Instruction: Any pictures in the records below must be left out when you repeat the lines from the line containing "Recreate this scene" through the line containing "from mathutils import Vector, Matrix" exactly.

Data lines:
● ● ●

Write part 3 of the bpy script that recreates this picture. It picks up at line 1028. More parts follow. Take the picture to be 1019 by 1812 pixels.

● ● ●

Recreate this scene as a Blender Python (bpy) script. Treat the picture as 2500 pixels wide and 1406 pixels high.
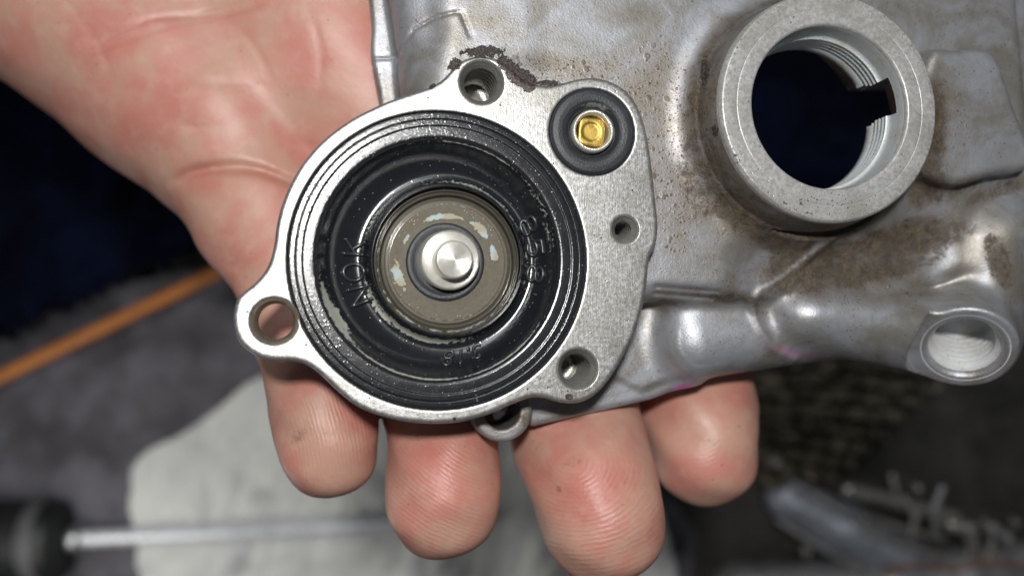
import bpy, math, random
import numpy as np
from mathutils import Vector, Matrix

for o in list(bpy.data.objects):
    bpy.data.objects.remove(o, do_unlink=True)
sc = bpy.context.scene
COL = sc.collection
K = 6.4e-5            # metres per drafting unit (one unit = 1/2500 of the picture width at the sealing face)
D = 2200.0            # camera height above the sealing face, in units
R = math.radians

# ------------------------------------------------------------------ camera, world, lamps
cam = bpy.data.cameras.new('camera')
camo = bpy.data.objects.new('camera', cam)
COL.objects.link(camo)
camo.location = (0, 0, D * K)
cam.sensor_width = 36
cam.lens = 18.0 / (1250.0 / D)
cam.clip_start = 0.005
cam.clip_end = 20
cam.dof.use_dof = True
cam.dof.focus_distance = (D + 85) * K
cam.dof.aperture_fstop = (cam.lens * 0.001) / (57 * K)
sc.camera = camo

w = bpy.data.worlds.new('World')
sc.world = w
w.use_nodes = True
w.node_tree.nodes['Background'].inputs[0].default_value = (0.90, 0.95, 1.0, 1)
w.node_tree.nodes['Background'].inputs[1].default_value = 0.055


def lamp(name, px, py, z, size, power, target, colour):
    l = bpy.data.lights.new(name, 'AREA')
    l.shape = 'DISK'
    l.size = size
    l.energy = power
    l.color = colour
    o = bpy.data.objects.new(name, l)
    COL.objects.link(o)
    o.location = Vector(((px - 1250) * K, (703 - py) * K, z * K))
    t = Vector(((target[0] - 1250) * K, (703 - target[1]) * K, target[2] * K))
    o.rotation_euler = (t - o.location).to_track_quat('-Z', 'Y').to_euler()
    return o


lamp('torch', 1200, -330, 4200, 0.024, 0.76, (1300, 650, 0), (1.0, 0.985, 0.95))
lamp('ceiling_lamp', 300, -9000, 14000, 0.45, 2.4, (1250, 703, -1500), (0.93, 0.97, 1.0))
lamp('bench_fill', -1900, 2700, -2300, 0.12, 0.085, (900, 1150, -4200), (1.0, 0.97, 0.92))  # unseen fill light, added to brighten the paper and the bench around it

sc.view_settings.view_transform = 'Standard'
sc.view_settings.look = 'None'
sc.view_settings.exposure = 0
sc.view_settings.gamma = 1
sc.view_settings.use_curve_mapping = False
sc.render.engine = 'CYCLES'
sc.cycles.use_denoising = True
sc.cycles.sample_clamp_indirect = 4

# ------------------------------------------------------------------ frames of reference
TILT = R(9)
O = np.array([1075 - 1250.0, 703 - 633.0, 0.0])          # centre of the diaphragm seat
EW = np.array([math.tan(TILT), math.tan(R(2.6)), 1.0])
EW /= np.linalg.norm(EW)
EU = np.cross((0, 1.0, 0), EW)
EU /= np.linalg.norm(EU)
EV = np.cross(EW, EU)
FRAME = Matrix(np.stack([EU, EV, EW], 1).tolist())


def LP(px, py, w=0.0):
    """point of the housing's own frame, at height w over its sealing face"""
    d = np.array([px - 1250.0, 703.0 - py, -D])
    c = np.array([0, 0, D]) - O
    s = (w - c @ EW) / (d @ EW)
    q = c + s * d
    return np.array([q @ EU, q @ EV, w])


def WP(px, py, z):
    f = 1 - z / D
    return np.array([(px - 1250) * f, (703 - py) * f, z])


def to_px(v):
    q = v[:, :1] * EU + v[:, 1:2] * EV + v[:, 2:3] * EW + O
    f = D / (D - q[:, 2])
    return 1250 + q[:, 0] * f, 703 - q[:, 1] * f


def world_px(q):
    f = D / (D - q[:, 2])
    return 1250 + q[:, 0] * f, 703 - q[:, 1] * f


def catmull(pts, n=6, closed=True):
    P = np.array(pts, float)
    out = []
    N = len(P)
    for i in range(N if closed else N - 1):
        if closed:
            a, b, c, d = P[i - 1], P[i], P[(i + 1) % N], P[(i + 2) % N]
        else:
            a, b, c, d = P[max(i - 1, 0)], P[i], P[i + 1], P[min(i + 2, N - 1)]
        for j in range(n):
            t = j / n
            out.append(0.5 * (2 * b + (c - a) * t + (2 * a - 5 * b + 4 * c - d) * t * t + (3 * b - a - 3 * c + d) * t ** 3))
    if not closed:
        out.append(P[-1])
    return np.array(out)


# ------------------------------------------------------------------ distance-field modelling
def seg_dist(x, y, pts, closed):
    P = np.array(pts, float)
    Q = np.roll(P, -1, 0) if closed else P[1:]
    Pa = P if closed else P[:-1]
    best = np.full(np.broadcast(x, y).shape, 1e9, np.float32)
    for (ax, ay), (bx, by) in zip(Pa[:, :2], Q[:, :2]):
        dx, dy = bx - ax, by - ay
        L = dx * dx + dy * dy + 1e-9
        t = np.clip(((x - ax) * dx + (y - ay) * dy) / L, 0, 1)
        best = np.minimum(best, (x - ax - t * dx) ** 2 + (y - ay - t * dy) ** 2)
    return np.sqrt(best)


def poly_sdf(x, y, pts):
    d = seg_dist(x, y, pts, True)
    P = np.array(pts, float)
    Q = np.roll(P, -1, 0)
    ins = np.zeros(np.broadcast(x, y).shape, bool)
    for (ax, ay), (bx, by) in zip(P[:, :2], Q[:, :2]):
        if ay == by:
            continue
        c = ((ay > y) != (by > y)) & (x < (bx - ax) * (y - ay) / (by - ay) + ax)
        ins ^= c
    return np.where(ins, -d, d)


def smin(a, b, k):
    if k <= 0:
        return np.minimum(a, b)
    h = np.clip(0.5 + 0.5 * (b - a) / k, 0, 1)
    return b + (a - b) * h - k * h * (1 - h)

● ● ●

Written response:
Recreate this scene as a Blender Python (bpy) script. Treat the picture as 2500 pixels wide and 1406 pixels high.
import bpy, math, random
import numpy as np
from mathutils import Vector, Matrix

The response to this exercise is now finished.